El argumento a favor de la democracia es doble. La democracia –y el respeto a los derechos humanos– deben ser el objetivo final de la acción política por razones puramente morales, pero también por pragmatismo, ya que los regímenes libres imponen controles a los gobernantes, obligan a la transparencia y dificultan la violencia arbitraria. Parece una evidencia. No lo es en absoluto. Ni era evidente antes de la expansión del nazismo, ni lo fue en tiempos de la política de contención frente al comunismo, ni ha sido evidente en tiempos más recientes, después de la caída del Muro de Berlín, cuando las democracias occidentales creyeron poder convivir con regímenes musulmanes corruptos, dictatoriales o directamente terroristas.

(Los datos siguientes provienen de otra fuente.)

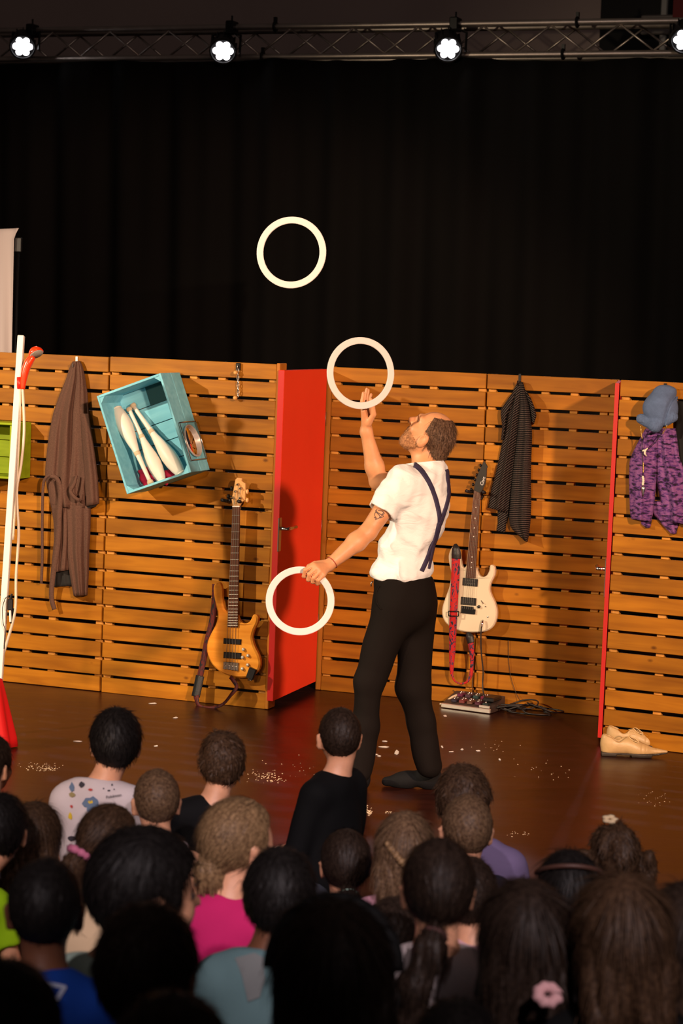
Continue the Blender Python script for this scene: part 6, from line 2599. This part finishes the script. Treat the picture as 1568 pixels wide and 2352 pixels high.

El 11 S debería haber despejado todas las dudas. Tampoco lo ha hecho, como comprobamos todos los días. Muchos conservadores y la inmensa mayoría del progresismo occidental siguen considerando que el régimen de Sadam Hussein era tolerable y el mundo, más seguro con él. Como recuerda largamente Sharansky en su libro, Occidente, incluida una parte importante de la opinión pública israelí, consideró a ese monstruo que fue Yaser Arafat como un interlocutor válido, cuando no como un adalid de la libertad de su pueblo.
 
El libro de Sharansky resulta convincente en cuanto a la capacidad de la democracia y de la libertad para vencer a los regímenes basados en el miedo o en el terror. También lo es, por lo menos en mi opinión, en su afirmación de la compatibilidad de la democracia con culturas y religiones muy variadas, incluida la musulmana.
 
Plantea una incógnita, en cambio, en cuanto los recursos morales de las sociedades libres para aplicar políticas como las que preconiza en contra de las dictaduras o los totalitarismos. Sharansky habla de la necesaria "claridad moral", y de cómo esta claridad ha inspirado las políticas adecuadas, las que sirvieron en el pasado para liberar a millones de personas del totalitarismo nazi y soviético, y las que ahora mismo sustentan las políticas de democratización en Afganistán e Irak. Ahora bien, el libro de Sharansky ilustra también demasiados casos en los que esa "claridad moral" no ha existido, ya sea por ofuscación, por error intelectual, por miedo o por causas más turbias. En Jenin se impuso la "claridad moral" del Gobierno y la de los militares dispuestos a sacrificarse. La que demostraron muchos medios de comunicación fue más bien escasa.
 
Si se piensa en España, en la política internacional de su Gobierno y en las posiciones de la opinión pública ante el terrorismo nacionalista y el islamofascista, el libro incita a cierta melancolía. Lo positivo es que la lectura del libro de Sharansky refuerza las convicciones a favor de la democracia, proporciona argumentos para defenderla y tal vez incluso convenza a algún lector escéptico que vale la pena creer en la libertad. También resulta esperanzador que sea uno de los libros más leídos y comentados en Washington.